Urbanistica

Edilizia privata/1. Ampliamenti più facili per l'industria: ok del Tar alle varianti semplificate

È ammissibile il ricorso alla variante semplificata, disciplinata dal Dpr 160/2010, nel caso di ampliamento di uno stabilimento esistente, che per forza di cose non può essere fatto altrove. È quanto statuisce il Tar Brescia con la sentenza 180 del 14 febbraio scorso che precisa che i Comuni, in queste circostanze, non sono tenuti a effettuare indagini approfondite sulla possibilità di ritrovare altrove l’area e quindi motivare di conseguenza.

La variante semplificata è prevista dall’articolo 5 del Dpr 447/1988, poi trasfuso nell’articolo 8 del Dpr 160/2010 con cui il legislatore ha voluto introdurre una misura di semplificazione urbanistica per agevolare l’inserimento di strutture produttive nel territorio comunale.
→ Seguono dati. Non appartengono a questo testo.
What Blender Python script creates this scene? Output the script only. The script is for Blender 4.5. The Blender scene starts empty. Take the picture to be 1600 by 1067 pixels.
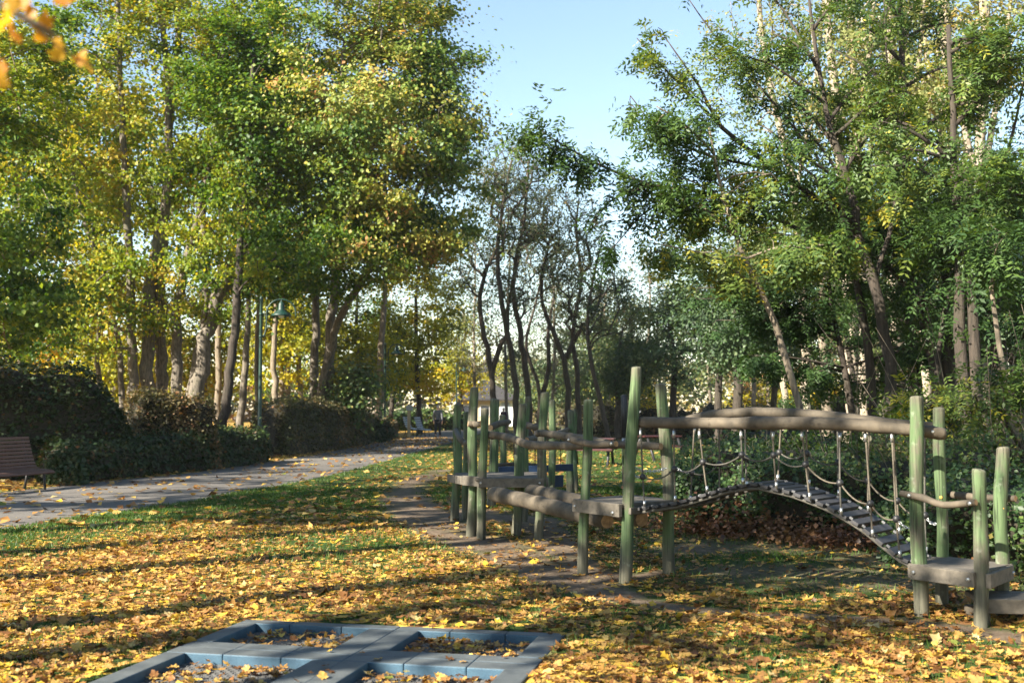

I presupposti per ricorrere alla variante light sono due:

- l’assenza o l’insufficienza di aree destinate all’insediamento di impianti produttivi nel piano regolatore;

- l’esistenza di un progetto volto all’attivazione di un’attività produttiva.

In presenza di questi presupposti, colui che vuole insediare in una certa area un’attività produttiva (o vuole ampliarla) può attivare la procedura dell’articolo 8 del Dpr 160/2010 (che in alcune Regioni viene dettagliata attraverso previsioni regionali, si veda la scheda a fianco) in luogo della più complessa procedura ordinaria, che vuole l’approvazione di una variante urbanistica secondo il medesimo iter stabilito dalla normativa regionale per l’approvazione del piano regolatore, con un allungamento dei tempi e l’acquisizione di pareri in forma più complessa.

La variante semplificata, invece, si concentra nello svolgimento di una conferenza di servizi, in seduta pubblica, con tutte le amministrazioni interessate, inclusa la Regione. Se la conferenza di servizi approva la variante con l’assenso del rappresentante regionale, il verbale viene votato in Consiglio comunale.

Uso esteso della procedura

Nella prassi si registra una tendenza ad allargare le maglie applicative della procedura semplificata e, per questo, la giurisprudenza è stata spesso chiamata a intervenire valutando, caso per caso, se il ricorso all’articolo 8 del Dpr 160/2010 fosse legittimo o meno.

Il caso esaminato dal Tar Brescia, ha riguardato la possibilità che anche gli ampliamenti alle attività esistenti possano beneficiare della variante semplificata. E quali accertamenti devono fare i Comuni nel caso, appunto, di ampliamenti: sono tenute a un controllo di dettaglio circa la sufficienza di standard sull’intero territorio comunale o possono condurre un’istruttoria limitata al singolo progetto che richiede la variante? Il Tar Brescia aderisce a questa seconda ipotesi.

La sentenza

Il punto di partenza dei giudici lombardi è che la procedura semplificata di variante urbanistica ha carattere eccezionale e derogatorio. Sicché i Comuni devono accertare con precisione l’esistenza di questi presupposti, in modo oggettivo, in relazione al singolo progetto (Consiglio di Stato, sezione IV sentenza 4473 del 26 settembre 2017).

Ma il Tar ricorda anche la ratio della normativa, ossia il favor per lo sviluppo delle attività produttive. Nozione che per il Tar comprende tutte le attività di impresa, quindi l’utilizzo della variante semplificata è legittimo anche per l’ampliamento di edifici già esistenti.

Il presupposto dell’impossibilità di reperire aree deve essere puntualizzato e riferito allo specifico progetto per cui viene avviata la procedura semplificata (Consiglio di giustizia amministrativa siciliano, sentenza 479 del 23 dicembre 2016).

Per il giudici lombardi l’iter istruttorio deve contemperare anche l’interesse del privato (e quindi la fattibilità dello specifico progetto) a favorire una comoda ed efficace espansione dell’attività produttiva e, per tale ragione, è irrilevante che nel territorio comunale vi siano altre aree produttive, atteso che l’ampliamento presuppone la costruzione nelle vicinanze dell’attività esistente.